Audio Decoding

The board has a headphone socket, not line out. I've looked at the levels on my scope and it seems to have a maximum peak-to-peak voltage of about 600 mV unloaded. For what I understand that should be compatible with line level inputs, which Wikipedia claims should be 447 mV peak.

These days audio decoding can be done in software without any trouble. The only hardware support appears to be a sample-rate conversion unit. I'm not using it.

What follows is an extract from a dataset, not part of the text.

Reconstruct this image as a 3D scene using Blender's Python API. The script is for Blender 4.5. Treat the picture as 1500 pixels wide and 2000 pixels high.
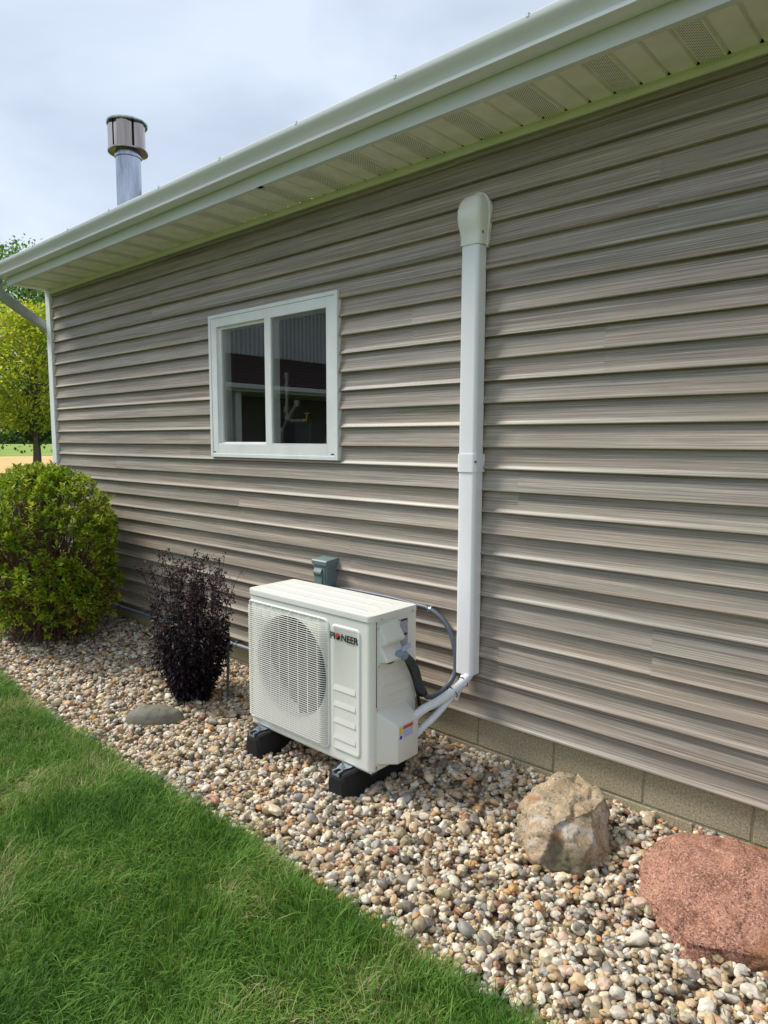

There seem to be at least a couple of potential MP3 decoding libraries: MAD and libmpg123. Apparently there is now NEON support in libmpg123 so that looks like a good choice. The Debian package currently seems to predate the NEON code so I'm building from source. The required runes seem to be:

$ CFLAGS=-mfpu=neon ./configure --with-cpu=neon --with-optimization=4
$ make; make install

Without the --with-cpu=neon, it won't generate NEON code at all. With only that, it selects the NEON assembler file but it fails to assemble because gcc thinks the CPU doesn't have those instructions. Adding the CFLAGS=-mfpu=neon resolves that.

At this point the mpg123 command-line program works (but only with ALSA, i.e. /dev/snd/). However, when I try to call libmpg123 from my own code I get Illegal Instruction errors at the start of the NEON code. With ARM "no FPU" mode I get assembler errors (apparently in Thumb mode, shift amounts cannot be specified in registers). So for now I've fallen back to --with-cpu=generic_float; this needs some more investigation.

My test DVD seems to contain AC-3 audio - apparently DVDs can use MP2, AC-3 or PCM (i.e. raw) audio. So I also need an AC-3 decoding library. It looks like liba52 is the most common, though it hasn't been updated since 2002 so I guess it's unlikely to have any NEON optimisations! It can decode the elementary stream that I get from my PES decoder, but there are four extra bytes at the start of each PES packet's payload that kept me guessing for a while.

iPlayer downloads seem to contain AAC audio, so that's another format that I need to be able to play.

Sometimes the sound device isn't found by the kernel when it starts and power-cycling is needed. (Did I read something about this somewhere?)